La temporada venía tan torcida casi desde el principio que bien pronto pareció que las miserias comunes del fútbol iban a empujarle al banquillo del primer equipo. Su nombre comenzó a sonar hace más de un año, todavía en la campaña pasada, cuando el exguardameta no se quería ni imaginar que el momento estaba tan cerca. La deriva actual lo pudo dejar mucho antes en este sitio, pero los enredos con Juliá, el mercado de invierno o aquel resultado en El Alcoraz aplazaron la verdad. Después, en el club se pensó que era mejor esperar a otro proyecto en verano. No hubo manera. Láinez parecía predestinado a ser el entrenador del Real Zaragoza. Lo dice su veloz carrera en los banquillos, casi tan breve como la que tuvo como jugador, castigado por las lesiones de rodilla. Hace días que sabe que su nombre estaba encima de la mesa, los mismos que esperaba que no llegara este momento. César Láinez, de verdad, no quería esta oportunidad tan pronto. Hace semanas que entendió, no obstante, que no podría decir que no.

Láinez parte con una extraordinaria ventaja sobre los últimos entrenadores del equipo aragonés. Para empezar, es zaragozano. Conoce el club, entiende la ciudad, sabe cómo siente la afición y por dónde va la calle. Además, tiene la piel zaragocista. Excepto una cesión corta en el Villarreal, equipo con el que curiosamente debutó en Primera, toda su trayectoria ha estado ligada al mismo club. No ha conocido otros colores que el azul y el blanco. Más allá, ha sido futbolista profesional y conoce los códigos de un vestuario que puede llegar a hacerse imponente. En él se va a encontrar a dos grandes amigos, Zapater y Cani, con quienes ha mantenido largas charlas en las últimas semanas, las que le han servido para darle conciencia de hacia dónde iba su futuro, para conocer de primera mano qué hay en las tripas de ese vestuario, de este equipo desnortado que no encuentra los caminos para competir.

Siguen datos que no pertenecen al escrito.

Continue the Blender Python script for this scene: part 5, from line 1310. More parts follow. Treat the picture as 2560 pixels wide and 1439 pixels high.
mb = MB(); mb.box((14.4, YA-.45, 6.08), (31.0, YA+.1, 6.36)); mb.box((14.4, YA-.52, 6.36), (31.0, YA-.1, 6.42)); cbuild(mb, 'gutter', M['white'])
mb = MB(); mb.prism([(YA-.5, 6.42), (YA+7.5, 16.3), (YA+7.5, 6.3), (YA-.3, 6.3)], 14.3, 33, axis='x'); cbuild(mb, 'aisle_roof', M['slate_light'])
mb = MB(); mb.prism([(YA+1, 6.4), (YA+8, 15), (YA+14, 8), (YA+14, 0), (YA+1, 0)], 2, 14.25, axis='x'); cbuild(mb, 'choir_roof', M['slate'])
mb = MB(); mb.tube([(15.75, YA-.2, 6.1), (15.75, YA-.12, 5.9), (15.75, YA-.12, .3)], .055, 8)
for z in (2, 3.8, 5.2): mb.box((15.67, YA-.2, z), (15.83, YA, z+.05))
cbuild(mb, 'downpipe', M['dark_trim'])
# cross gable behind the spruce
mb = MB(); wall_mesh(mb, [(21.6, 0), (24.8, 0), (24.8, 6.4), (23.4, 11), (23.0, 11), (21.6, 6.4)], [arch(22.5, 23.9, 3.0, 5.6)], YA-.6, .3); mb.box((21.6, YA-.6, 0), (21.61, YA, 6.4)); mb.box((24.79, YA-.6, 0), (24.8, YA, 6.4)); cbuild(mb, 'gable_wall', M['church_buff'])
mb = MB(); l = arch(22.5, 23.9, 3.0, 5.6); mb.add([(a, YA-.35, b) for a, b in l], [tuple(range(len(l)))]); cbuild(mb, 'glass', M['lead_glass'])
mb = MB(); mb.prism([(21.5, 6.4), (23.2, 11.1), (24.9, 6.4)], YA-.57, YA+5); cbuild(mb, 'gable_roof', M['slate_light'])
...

El técnico tiene claro que su trabajo tiene que ser básico. No puede, mucho menos a estas alturas, hacer probaturas en cuanto a sistemas y movimiento de futbolistas. Va a intentar la salvación del Zaragoza sobre tres o cuatro conceptos fundamentales que los jugadores asimilen rápido. Mensajes sencillos, directos, comprensibles. Pocas charlas largas y sesiones de vídeo justas. Es decir, romper el tubo de ensayos que, por momentos, fue el equipo con Agné, con algunas ideas descabelladas que lo dejaron marcado, como aquella de jugar con dos mediocentros defensivos -uno de ellos, Jesús Valentín, es de hecho central- y dejarlo todo a la supuesta velocidad de Ángel, Xumetra, Xiscu y compañía. Lo hizo dos veces, en Tenerife y Murcia. Perdió las dos.

Tiene poco tiempo. Necesita, sobre todo, resultados. Si llegan rápido, además, le permitirán sobrellevar con cierta calma el final de la temporada. Mientras tanto, tratará de inculcar en el vestuario sus pautas. Es un entrenador firme y exigente, que va a pedir responsabilidad y compromiso. Conoce perfectamente, además, a los futbolistas del filial, por no hablar de Ratón, portero que él mismo impulsó hacia el primer equipo. A partir de ahí, se trata de una persona noble, honesta. Le dijo Soláns el día que le anunció que dejaba el fútbol que se quedara, que eligiera el puesto que quisiera del club. No quiso ninguno. Soláns solo lo abrazó. Ese es César Láinez, la persona.